Jakiś czas temu pisałem na blogu na temat zakończonych negocjacji Parlamentu Europejskiego, Rady i Komisji nad projektem dyrektywy ws niektórych dozwolonych możliwości wykorzystywania utworów osieroconych.
Dziś postanowiłem, że podzielę się z Tobą swoimi spostrzeżeniami na temat aktualnego brzmienia ww. dyrektywy.
Na wstępie zaznaczyć należy, że kwestia utworów osieroconych (a więc takich utworów co do których nie ma możliwości – z różnych przyczyn – skontaktowania się z osobą uprawnioną) jest w Polsce uregulowana szczątkowo. Wymienić w tym zakresie można regulacje dotyczące utworów anonimowych, utworów których twórca zmarł a nie można ustalić kręgu jego spadkobierców czy też w końcu w zakresie początku biegu terminu okresów ochronnych.
Dlatego też zajęcie się tematem utworów osieroconych było postulowane od dłuższego czasu.
Najważniejsze wnioski płynące z analizy dyrektywy:
- Kto wg projektu może korzystać z utworów osieroconych? Krąg beneficjentów jest wąski, są to: biblioteki publiczne, placówki oświatowe, muzea, archiwa, instytucje dziedzictwa filmowego i muzycznego oraz nadawcy publicznie realizujący misję publiczną.
- Co jest utworem osieroconym w rozumieniu dyrektywy? Są to nazwijmy je „utwory papierowe”, utwory filmowe, audiowizualne, fonogramy – które znajdują się w zbiorach beneficjentów dyrektywy, są chronione prawem autorskim, zaś pierwsza publikacja lub nadanie nastąpiło w jednym z państw członkowskich, lub gdy takiego nadania, publikacji nie było gdy zostały upublicznione za zgodą osób uprawnionych.
- Brak możliwości skontaktowania się z wszystkimi osobami uprawnionymi do danego utworu, jest tożsamy z uznaniem iż względem uprawnień tych osób (nie odnalezionych) mamy do czynienia z utworem osieroconym.
- Beneficjenci mają obowiązek starannego poszukiwania podmiotów uprawnionych. Czynności te powinny być wykonane w państwie w którym doszło do pierwszej publikacji lub nadania utworu.
- Ustanowienie zasady wzajemności w uznawaniu utworów osieroconych. Utwór uznany za osierocony w jednym państwie członkowskim, korzysta z tego statusu we wszystkich pozostałych państwach członkowskich.
- Prymat prawa osoby uprawnionej do unieważnienia statusu utworu osieroconego w każdej chwili.
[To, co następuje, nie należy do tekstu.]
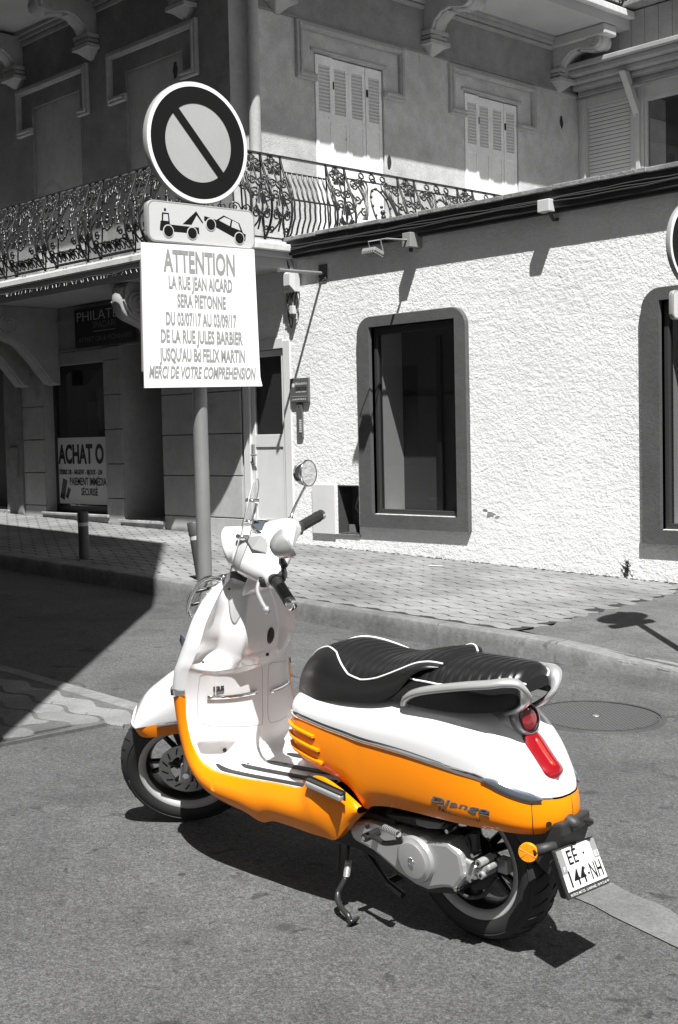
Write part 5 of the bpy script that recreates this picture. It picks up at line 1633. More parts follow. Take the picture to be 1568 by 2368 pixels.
seat_part(st1, 'rider_seat', 100, True, [(.0, .85), (.08, .75), (.15, .66), (.22, .55), (.28, .50), (.335, .60), (.385, .85), (.43, 1.10), (.49, 1.25), (.60, 1.28), (.66, 1.2)])
F2 = [(.185,.140,.685,.712),(.14,.144,.684,.757),(.08,.144,.682,.782),(.0,.141,.682,.792),(-.08,.133,.686,.795),(-.14,.119,.692,.798),(-.18,.102,.698,.800),(-.205,.084,.708,.798),(-.220,.066,.722,.788),(-.226,.050,.738,.772)]
seat_part(smooth_table(F2, 2), 'pillion_seat', 90, True, [(-.22, .60), (-.1, .52), (0, .50), (.08, .56), (.13, .75), (.19, 1.0)])
# ---- grab rails
def rail(sg):
    pts = [(.118,.134,.680),(.100,.142,.702),(.060,.146,.723),(-.01,.147,.743),(-.11,.145,.766),(-.18,.134,.778),(-.218,.116,.784),(-.243,.094,.778),(-.248,.078,.750),(-.238,.064,.722),(-.195,.052,.692),(-.150,.040,.675)]
    if sg < 0: pts = [(x+.028*min(1, max(0, (.05-x)/.2)), y, z-.024*min(1, max(0, (.05-x)/.2))) for x, y, z in pts]
    P = crom([Vector((x, y*sg, z)) for x, y, z in pts], 6)
    n = len(P); rs = [.0175 if i < n*.6 else .0175-.003*(i/n-.6)/.4 for i in range(n)]
    MB().tube(P, rs, 10, flat=.62, up=(0, .15*sg, 1)).build('grab_rail', M['silver'], S_, smooth=True)
    MB().tube([Vector((x, y*sg, z)) for x, y, z in ((.118,.134,.68),(.112,.138,.695))], .012, 8).build('rail_foot', M['plastic'], S_)
rail(1); rail(-1)

# ---- black block added inside the belly to keep light out
b = MB()
b.bx((.20, -.13, .20), (.96, .13, .325)).bx((-.10, -.10, .41), (.55, .11, .54)).bx((.16, -.10, .26), (.30, .04, .42))
b.bx((.62, -.02, .40), (.66, .02, .45))
b.build('light_blocker', M['black'], S_)
rings = []
MB().prism([(1.02, -.19, .34), (1.02, .19, .34), (1.09, .19, .56), (1.09, -.19, .56)], (.01, 0, 0)).build('inner_guard', M['black'], S_)

# ---- wheels
def wheel(cx, cz, front):
    c = Vector((cx, 0, cz)); ax = Vector((0, 1, 0)); out = []
    mk = steered if front else (lambda b_, nm, m_, parent=None, **k: b_.build(nm, m_, parent or S_, **k))
    prof = [(.158,-.044),(.168,-.054),(.186,-.0605),(.206,-.0600),(.221,-.052),(.2315,-.032),(.2365,0),(.2315,.032),(.221,.052),(.206,.0600),(.186,.0605),(.168,.054),(.158,.044)]
    w = mk(MB().revolve(prof, c, ax, 72, caps=False), 'wheel', M['rubber'], smooth=True)
    # thin raised bead line on the sidewall
    for s_ in (-1, 1):
        MB().tube([c+Vector((.2085*cos(a), s_*.0598, .2085*sin(a))) for a in [2*pi*k/72 for k in range(73)]], .0016, 4).build('sidewall_ridge', M['plastic'], w, smooth=True)
    b = MB()
    for k in range(34):
        a = 2*pi*k/34
        for s_ in (-1, 1):
            aa = a+(.09 if s_ > 0 else 0)
            pts = []
            for t in range(6):
                u = t/5; y = s_*(.010+.040*u); r_ = interp([(0, .2372), (.01, .2366), (.02, .2350), (.032, .2323), (.045, .2262), (.052, .2218)], abs(y))
                a2 = aa+.10*u*s_; pts.append(c+Vector((r_*cos(a2), y, r_*sin(a2))))
            b.tube(pts, .0017, 4)
    b.build('tread_groove', M['black'], w)['kind'] = 'stuff'
    rim = MB().revolve([(.150,-.040),(.164,-.0465),(.167,-.044),(.158,-.038)], c, ax, 64, caps=False).revolve([(.158,.038),(.167,.044),(.164,.0465),(.150,.040)], c, ax, 64, caps=False).build('rim_edge', M['rimgrey'], w, smooth=50)
    MB().revolve([(.169,-.0540),(.166,-.0548),(.147,-.0475),(.144,-.040)], c, ax, 64, caps=False).build('rim_stripe', M['rimlight'], w, smooth=True)
    MB().revolve([(.144,.040),(.147,.0475),(.166,.0548),(.169,.0540)], c, ax, 64, caps=False).build('rim_stripe', M['rimlight'], w, smooth=True)
    MB().revolve([(.148,-.042),(.138,-.034),(.130,-.010),(.130,.010),(.138,.034),(.148,.042)], c, ax, 64, caps=False).build('rim_barrel', M['rimdark'], w, smooth=50)
    MB().revolve([(.034,-.028),(.034,.028)], c, ax, 24).build('hub', M['rimdark'], w, smooth=50)
    for k in range(5):
        for d_ in (-.16, .16):
            a = 2*pi*k/5+d_; d = Vector((cos(a), 0, sin(a))); t_ = Vector((-sin(a), 0, cos(a)))
            a2 = 2*pi*k/5+d_*.62; o_ = c+Vector((.136*cos(a2+d_*.4), 0, .136*sin(a2+d_*.4)))
            MB().tube([c+d*.03, o_], [.012, .010], 6).build('spoke', M['rimdark'], w)
    return w, mk, c
fw_, mk, fc = wheel(1.34, .236, True)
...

- Ograniczony zakres uprawnień beneficjentów względem utworów osieroconych. Podmioty te mogą jedynie (lub aż) : udostępniać, zwielokrotniać, digitalizować, katalogować, chronić i odnawiać taki utwór na zasadach określonych w dyr. 2001/29/WE. Wszystkie te czynności w mogą być wykonywane tylko w ramach realizacji misji publicznej.
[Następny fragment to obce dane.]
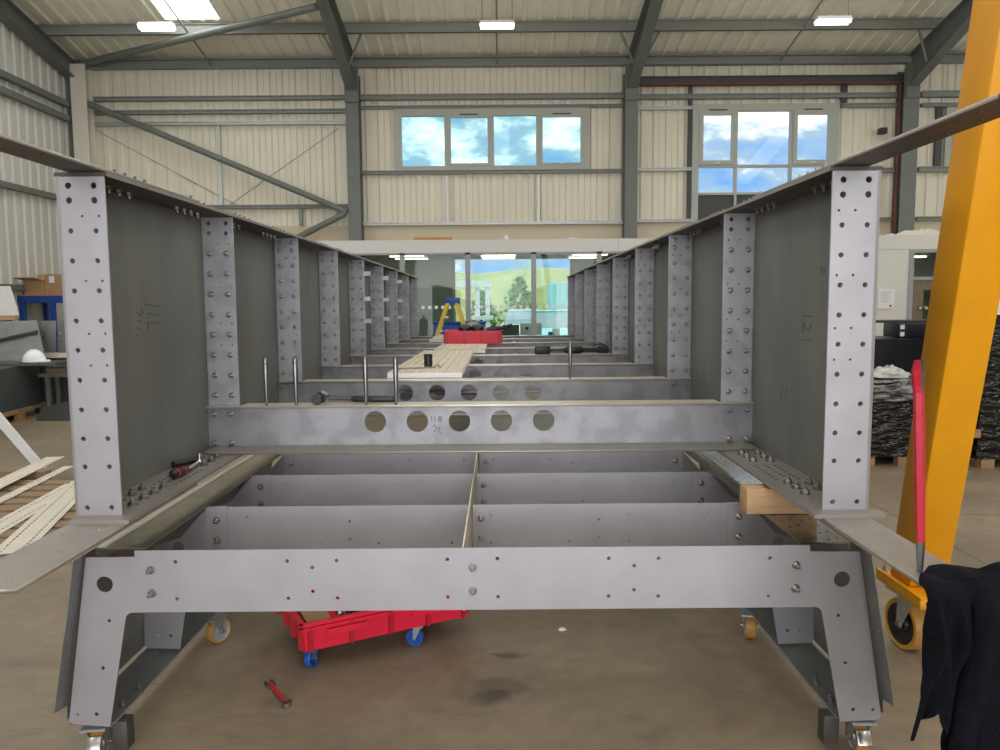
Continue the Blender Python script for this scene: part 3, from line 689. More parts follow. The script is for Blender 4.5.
BIG = [2.194, 2.142, 2.035, 1.929, 1.822, 1.714, 1.608, 1.499, 1.390, 1.283, 1.179, 1.025]
SMALL = [2.087, 1.857, 1.667, 1.552]
def girder(s):
    side = 'left' if s < 0 else 'right'
    X = lambda u: CX + s * u
    t = thing('plate_girder', f'{side} long steel plate girder with nine bolted posts and bare web', 'steel girder', (X(1.46), D1, ZB - .03))
    ys = [2.66, 2.72, 2.724] + [D1 + SP * k / 2 for k in range(1, 17)] + [YEND]
    def strip(u0, u1, z0, z1, y0, y1):
        yy = [y0] + [y for y in ys if y0 < y < y1] + [y1]
        b = MB(); uf = lambda y: (1.456 if s < 0 else 1.50) if (y < 2.722 and z1 == ZB) else u1
        b.loft([[(X(u0), y, z0 + camber(y)), (X(uf(y)), y, z0 + camber(y)), (X(uf(y)), y, z1 + camber(y)), (X(u0), y, z1 + camber(y))] for y in yy]); return b
    web = strip(1.463, 1.474, ZB, ZT, 2.745, YEND).done('web', M['mill'], t, smooth=False)
    tf = strip(1.287, 1.474, ZT, ZT + .014, 2.726, YEND).done('top_flange', M['under'], t, smooth=False)
    bfl = strip(1.240, 1.476, ZB - .014, ZB, 2.655, YEND).done('bottom_flange', M['edge'], t, smooth=False)
    # lapped splice plates running past the first post
    hs = []
    for uo, row in ((1.405, (2.185, 2.26, 2.34, 2.43, 2.53, 2.59, 2.63)), (1.312, (2.075, 2.115, 2.155, 2.255, 2.35, 2.43, 2.53, 2.585, 2.635))):
        for y in row: hs.append(circ(uo, y, .0070, 10))
    ui, uo_ = (1.25, 1.46) if s < 0 else (1.275, 1.438)
    plate('splice_plate', [(ui, 2.035), (uo_, 2.035), (uo_, 3.3), (ui, 3.3)], hs, .014, M['edge'], t, lambda u, v, w: (X(u), v, ZB - .0285 + w + camber(v)))
    hs = [circ(u, y, .008, 10) for u in (1.335, 1.395) for y in (1.98, 2.06, 2.22, 2.3, 2.42, 2.50)]
    plate('splice_plate', [(1.30, 1.845), (1.43, 1.845), (1.43, 3.6), (1.30, 3.6)], hs,   .012, M['under'], t, lambda u, v, w: (X(u), v, ZT + .0145 + w + camber(v)))
    for ob in [tf] + [c for c in t.children if c.name.startswith('splice_plate')][-1:]:
        ob.data.materials.append(M['edge'])  # lit side edges painted lighter than the shaded faces
        for p in ob.data.polygons:
            if abs(p.normal.x) > .9: p.material_index = 1
    nb = 0
    rest = MB()
    for n, y in enumerate(YN):
        c = camber(y)
        out = [(1.295, ZB + c), (1.454, ZB + c), (1.454, ZT + c - .002), (1.295, ZT + c - .002)]
        hs = []
        for z in BIG:
            if n == 0 or (n == 1 and z > 2.1):
                for u in (1.423, 1.333): hs.append(circ(u, z + c, .0118 if z > 2.1 else .0098))
        if n < 4:
            for z in SMALL:
                for u in (1.379, 1.320): hs.append(circ(u, z + c, .0052, 8))
        m = M['steel'] if n == 0 else M['steel_stain']
        st = plate('post', out, hs, .010, m, t, lambda u, v, w: (X(u), y + w, v))
        # folded return along the web with a rounded outer corner
        b = MB(); arc = [(1.454 + .02 * math.sin(a), y + .02 - .02 * math.cos(a)) for a in [PI / 2 * k / 6 for k in range(7)]] + [(1.474, y + .09)]
        arci = [(1.454 + .01 * math.sin(a), y + .02 - .01 * math.cos(a)) for a in [PI / 2 * k / 6 for k in range(7)]] + [(1.464, y + .09)]
        ring = arc + arci[::-1]
        b.loft([[(X(u), yy, ZB + c) for u, yy in ring], [(X(u), yy, ZT + c) for u, yy in ring]])
        b.done('folded_edge', m, st)
        if n >= 2:
            MB().box(min(X(1.296), X(1.454)), max(X(1.296), X(1.454)), y - .005, y, ZT + c - .126, ZT + c).done('cap_plate', m, st, smooth=False)
        if n >= 1:
            for z in BIG:
                if z + c < 1.26: continue
                if n == 1 and z > 2.1: continue
                for u in (1.423, 1.333):
                    p = (X(u), y - (.005 if (n >= 2 and z > 2.1) else 0), z + c)
                    if n <= 3: bolt(p, st); nb += 1
                    else: bolts_into(rest, [p])
    props(rest.done('far_bolts', M['bolt'], t), kind='stuff')
    # nuts on the lower flange of the first bay, in two rows
    for u, row in ((1.405, (2.84, 2.93, 3.02, 3.11, 3.56, 3.65, 3.74)), (1.325, (2.86, 2.95, 3.04, 3.13, 3.57, 3.66, 3.74))):
        for yy in row:
            if s > 0 and yy < 2.9: continue
            bolt((X(u), yy, ZB + camber(yy)), t, NUT, (-PI / 2, 0, 0), 'nut')
    # slotted marks on the lower flange between the nuts
    b = MB()
    for u in (1.395, 1.35, 1.30):
        for yy in [3.20 + .045 * k for k in range(7)]: b.cyl((X(u), yy, ZB + camber(yy) - .001), (X(u), yy, ZB + camber(yy) + .0012), .007, n=8)
    props(b.done('open_holes', M['ink'], t, smooth=False), kind='stuff')
    # bolts through the upper flange
    top = MB(); nn = 0
    for k in range(8):
        for dy in (.16, .24, .32, .40, .86, .94, 1.02, 1.10):
            yy = YN[k] + dy
            p = (X(1.40), yy, ZT + camber(yy)); q = (X(1.335), yy, ZT + .014 + camber(yy) + (.012 if yy < 3.6 else 0))
            if k < 2: bolt(p, t, DBOLT, (PI / 2, 0, 0)); nn += 1
            else: bolts_into(top, [p], 1., (0, 0, -1))
            bolts_into(top, [q], .8, (0, 0, 1))
    props(top.done('flange_bolts', M['nut'], t), kind='stuff')
    if s < 0:
        for n in (4, 5, 6):
            for z in (2.06, 1.80, 1.57):
                y = YN[n]; MB().box(X(1.23), X(1.30), y - .03, y - .004, z + camber(y), z + .045 + camber(y)).done('cleat', M['railg'], t, smooth=False)
        x = X(1.4625)
        strokes('pen_sign', [[(x, 3.34, 1.775), (x, 3.49, 1.765)], [(x, 3.36, 1.735), (x, 3.49, 1.725)], [(x, 3.36, 1.695), (x, 3.49, 1.69)], [(x, 3.36, 1.695), (x, 3.36, 1.662)]], M['chalk'], t, .0022)
        strokes('pen_ticks', [[(x, 3.30, 1.755), (x, 3.32, 1.735)], [(x, 3.27, 1.74), (x, 3.30, 1.725)], [(x, 3.27, 1.705), (x, 3.30, 1.70)], [(x, 3.26, 1.675), (x, 3.29, 1.665)], [(x, 3.25, 1.645), (x, 3.27, 1.635)]], M['chalk'], t, .0022)
    else:
        x = X(1.4625)
        strokes('pen_number', [[(x, 3.25, 1.70), (x, 3.37, 1.70)], [(x, 3.27, 1.665), (x, 3.29, 1.64), (x, 3.33, 1.645), (x, 3.36, 1.675), (x, 3.36, 1.625)], [(x, 3.27, 1.595), (x, 3.37, 1.595)]], M['chalk'], t, .0022)
        strokes('pen_tick', [[(x, 3.16, 1.91), (x, 3.16, 1.88)], [(x, 3.185, 1.91), (x, 3.185, 1.88)]], M['chalk'], t, .0022)
        strokes('pen_tick', [[(x, 3.53, 1.36), (x, 3.54, 1.30)], [(x, 3.58, 1.36), (x, 3.60, 1.29)]], M['chalk'], t, .0022)
    return t
GL = girder(-1); GR = girder(1)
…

- Nakaz wskazywania nazwiska znanego autora przez beneficjentów w sytuacji każdorazowego korzystania z utworu.
Jak oceniam powyższe uregulowania? Cóż, widać wyraźnie że skupiono się najpierw na uregulowaniu sytuacji utworów osieroconych wykorzystywanych i tak (często z naruszeniem prawa) przez instytucje tzw. kultury i dziedzictwa narodowego, co mają na uwadze ich misję, jest rozwiązaniem prawidłowym.
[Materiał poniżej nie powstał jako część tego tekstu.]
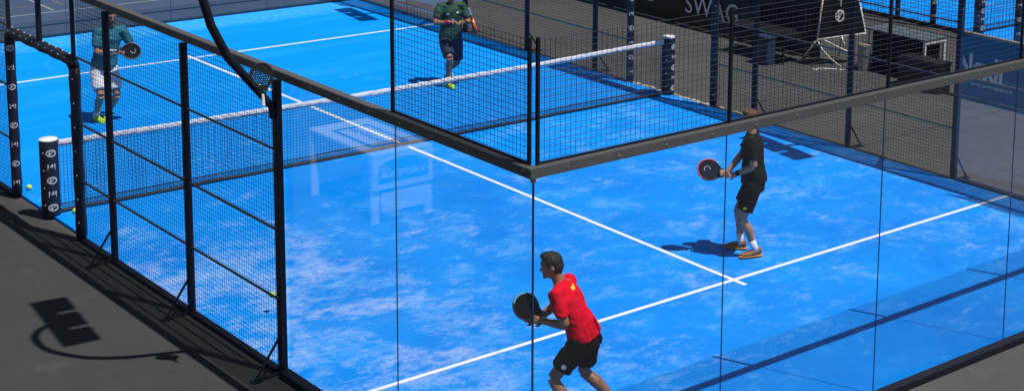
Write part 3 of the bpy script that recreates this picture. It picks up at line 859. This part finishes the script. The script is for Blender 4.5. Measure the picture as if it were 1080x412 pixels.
def person(label, J, mats, hairstyle='short', cap=None, beard=False, sleeve='short', size=1.0, shorts_len=.62):
    """J: pelvis, chestdir facing, neck, hip/shoulder half widths, feet, hands, hints (all world space)"""
    fc = Vector(J['face']).normalized(); flat_ = Vector((fc.x, fc.y, 0)).normalized()
    pel = Vector(J['pelvis']); nk = Vector(J['neck']); hp = Vector(J.get('hipdir', J['face'])); hp.z = 0; hp.normalize()
    lft = Vector((-flat_.y, flat_.x, 0)); hl = Vector((-hp.y, hp.x, 0))
    gx, gy = J.get('ground', (pel.x, pel.y))
    t = thing('person', label, 'person', (gx, gy, 0))
    k = size; sp = nk-pel; su = sp.normalized()
    body = MB(); SK = mats['skin']
    L1, L2, T1, T2 = .285*k, .255*k, .43*k, .42*k
    # torso rings
    chest = pel+sp*.62; waist = pel+sp*.28
    body.tube([pel-su*.10*k, pel, waist, pel+sp*.5, pel+sp*.75, pel+sp*.90, nk-su*.02], [(.13*k,.10*k), (.162*k,.115*k), (.138*k,.098*k), (.155*k,.108*k), (.168*k,.108*k), (.135*k,.080*k), (.06*k,.055*k)], 20, side=lft)
    sh = {}; out = {}
    for sgn, S_ in ((1, 'L'), (-1, 'R')):
        sp_ = nk-su*.075*k+lft*sgn*.185*k+flat_*J.get('shfwd'+S_, .0)+Vector((0,0,J.get('shz'+S_, 0)))
        el, wr = ik(sp_, J['wr'+S_], L1, L2, J['el'+S_])
        body.tube([nk-su*.06*k+lft*sgn*.06*k, sp_, sp_+(el-sp_)*.3, sp_+(el-sp_)*.75, el], [.055*k, .060*k, .053*k, .044*k, .040*k], 14)
        body.tube([el, el+(wr-el)*.3, el+(wr-el)*.7, wr], [.040*k, .043*k, .034*k, .026*k], 14)
        hd = Vector(J['hd'+S_]) if 'hd'+S_ in J else (wr-el)
        hand(body, wr, hd, J.get('pn'+S_, (0,0,-1)), J.get('curl', 1.0), J.get('ths'+S_, sgn))
        hip = pel-su*.04*k+hl*sgn*.095*k
        kn, an = ik(hip, J['an'+S_], T1, T2, J['kn'+S_])
        body.tube([hip, hip+(kn-hip)*.25, hip+(kn-hip)*.7, kn], [.092*k, .090*k, .066*k, .056*k], 16)
        sd_ = (an-kn).normalized()
        back = -Vector(J['toe'+S_]); back.z = 0; back.normalize()
        body.tube([kn, kn+(an-kn)*.12, kn+(an-kn)*.33+back*.018*k, kn+(an-kn)*.7+back*.006, an], [.056*k, .052*k, .060*k, .042*k, .034*k], 16)
        toe = Vector(J['toe'+S_]).normalized()
        body.tube([an, an-Vector((0,0,.04))+toe*.02, an-Vector((0,0,.055))+toe*.12], [.034*k, .036*k, .03*k], 12)
        sh[S_] = (sp_, el, wr); out[S_] = (hip, kn, an, toe)
    # head and neck
    hf = Vector(J['look']).normalized(); Rm = frame(hf); rt, fw, up = Rm.col[0], Rm.col[1], Rm.col[2]
    hc = nk+J.get('neckdir', Vector((0,0,1)))*.155*k+fw*.02*k
    body.tube([nk-su*.05, nk+(hc-nk)*.35, hc-up*.04*k-fw*.02], [.062*k, .056*k, .055*k], 14)
    body.ell(hc+up*.02*k, (.074*k, .094*k, .100*k), Rm, 20, 14)
    body.ell(hc-up*.045*k+fw*.022*k, (.057*k, .066*k, .070*k), Rm, 18, 12)
    body.ell(hc+fw*.092*k-up*.022*k, (.014*k, .022*k, .018*k), Rm, 10, 8)           # nose
    body.tube([hc+fw*.086*k+up*.018*k, hc+fw*.096*k-up*.020*k], [.009*k, .012*k], 8)
    body.ell(hc+fw*.076*k-up*.090*k, (.026*k, .020*k, .020*k), Rm, 10, 8)           # chin
    for s in (-1, 1): body.ell(hc+rt*s*.076*k-up*.005*k-fw*.005, (.010*k, .019*k, .031*k), Rm, 8, 8)
    bo = remesh(body, 'body', SK, t, .0075, 4)
    for s in (-1, 1):
        e = MB(); e.ell(hc+rt*s*.031*k+fw*.084*k+up*.014*k, (.011*k, .008*k, .007*k), Rm, 10, 8); eo = e.build('eye', M['eye'], t, smooth=True)
        e = MB(); e.ell(hc+rt*s*.031*k+fw*.0905*k+up*.014*k, (.0055*k, .003*k, .0055*k), Rm, 8, 6); e.build('iris', M['black'], eo, smooth=True)
        e = MB(); e.tube([hc+rt*s*.048*k+fw*.080*k+up*.030*k, hc+rt*s*.03*k+fw*.089*k+up*.035*k, hc+rt*s*.014*k+fw*.092*k+up*.031*k], .004*k, 6); e.build('eyebrow', mats['hair'], t)
    e = MB(); e.ell(hc+fw*.086*k-up*.058*k, (.024*k, .010*k, .008*k), Rm, 10, 8); e.build('mouth', M['lip'], t, smooth=True)
    # hair: a cap of hair higher at the brow than at the nape
    h = MB()
    h.ell(hc+up*.035*k-fw*.012*k, (.081*k, .096*k, .098*k), Rm, 20, 14)
    h.ell(hc-up*.005*k-fw*.040*k, (.074*k, .070*k, .085*k), Rm, 18, 12)
    if hairstyle == 'short': h.ell(hc+up*.100*k+fw*.030*k, (.058*k, .062*k, .034*k), Rm, 14, 10)
    ho = remesh(h, 'hair', mats['hair'], t, .007, 3, .004, 3, 30)
    # keep face clear of hair
    inv = world(t).inverted(); R3 = Rm.transposed()
    bm = bmesh.new(); bm.from_mesh(ho.data); mw = world(t)
    kill = []
    for v in bm.verts:
        q = R3 @ ((mw @ v.co)-hc)
        if (q.y > .045*k and q.z < .062*k) or (q.y > .0*k and q.z < .0) or q.z < -.075*k: kill.append(v)
    bmesh.ops.delete(bm, geom=kill, context='VERTS'); bm.to_mesh(ho.data); bm.free()
    if beard:
        h = MB(); h.ell(hc-up*.060*k+fw*.032*k, (.061*k, .066*k, .060*k), Rm, 16, 10)
        remesh(h, 'beard', mats['hair'], t, .008, 3, .003, 1, 25)
    # shirt
    s = MB(); low = pel+su*J.get('hem', -.03)*k; k0 = k; k = k*J.get('slim', 1.0)
    s.tube([low, pel+sp*.12, waist+su*.02, pel+sp*.5, pel+sp*.74, pel+sp*.89, nk-su*.03*k, nk+su*.005*k],
           [(.193*k0,.153*k0), (.188*k0,.148*k0), (.172*k,.130*k), (.180*k,.132*k), (.188*k,.130*k), (.150*k,.098*k), (.080*k,.074*k), (.066*k,.064*k)], 24, side=lft)
    for S_, sgn in (('L', 1), ('R', -1)):
        a, e_, _ = sh[S_]
        s.tube([nk-su*.075*k+lft*sgn*.05*k, a+su*.004, a+(e_-a)*.35, a+(e_-a)*.72], [.072*k, .078*k, .074*k, .070*k], 16)
    k = k0
    so = remesh(s, 'shirt', mats['shirt'], t, .010, 5, .013, hash(label) % 17, 7)
    # shorts
    s = MB()
    wb = pel+sp*.14
    s.tube([pel-su*.13*k, pel-su*.04*k, wb], [(.165*k,.125*k), (.170*k,.128*k), (.148*k,.106*k)], 22, side=hl)
    for S_ in 'LR':
        hip, kn, an, toe = out[S_]
        s.tube([hip+su*.03, hip+(kn-hip)*.3, hip+(kn-hip)*shorts_len*.8, hip+(kn-hip)*shorts_len*1.2], [.105*k, .110*k, .104*k, .102*k], 18)
    sho = remesh(s, 'shorts', mats['shorts'], t, .010, 5, .010, 5, 7)
    # socks and shoes
    for S_ in 'LR':
        hip, kn, an, toe = out[S_]
        toef = Vector((toe.x, toe.y, toe.z))
        s = MB(); s.tube([an-Vector((0,0,.03)), an+(kn-an)*.05, an+(kn-an)*mats.get('sock', .22)], [.040*k, .039*k, .046*k], 16)
        s.build('sock', mats.get('sockm', M['whitef']), t, smooth=True)
        dn = toef.cross(Vector((-toe.y, toe.x, 0)).normalized()); 
        if dn.z > 0: dn = -dn
        sd2 = toef.cross(dn).normalized()
        c0 = an+dn*.045*k
        s = MB()
        s.tube([c0-toef*.072*k-dn*.03, c0-toef*.02*k-dn*.022, c0+toef*.06*k, c0+toef*.13*k+dn*.008, c0+toef*.185*k+dn*.02],
               [(.033*k,.040*k), (.038*k,.052*k), (.044*k,.040*k), (.047*k,.030*k), (.034*k,.018*k)], 16, side=sd2)
        so_ = remesh(s, 'shoe', mats['shoe'], t, .008, 3)
        s = MB(); z_ = c0+dn*.032*k
        s.tube([z_-toef*.082*k, z_-toef*.06*k, z_+toef*.0*k, z_+toef*.12*k, z_+toef*.19*k, z_+toef*.205*k],
               [(.02*k,.010), (.036*k,.014), (.037*k,.014), (.049*k,.013), (.036*k,.012), (.015*k,.008)], 14, side=sd2)
        s.build('sole', mats.get('sole', M['white']), so_, smooth=True)
        s = MB()
        for j in range(4):
            q0 = c0+toef*(.045+.022*j)*k-dn*(.038-.005*j)*k
            s.tube([q0-sd2*.022*k, q0-dn*.006*k, q0+sd2*.022*k], .0045*k, 5)
        s.build('laces', mats.get('lace', M['white']), so_)
    return t, dict(shirt=so, shorts=sho, sh=sh, legs=out, hc=hc, Rm=Rm, nk=nk, pel=pel, su=su, lft=lft, flat=flat_)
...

Jeśli już taką koncepcję przyjęto, to uważam że można było pokusić się o uregulowanie kwestii postępowania z utworami co do których osoby uprawnione nie są zainteresowane w żadnym stopniu ochroną przysługujących im praw. Niewątpliwie grupa ta jest dość spora, i w odniesieniu do jej dorobku twórczego można było zaniechać chociażby procedury tzw. starannego poszukiwania.
Czy to jest już ostateczny kształt dyrektywy? Tego nie wiadomo, obecnie projekt trafi pod głosowanie Parlamentu Europejskiego a następnie Rady UE.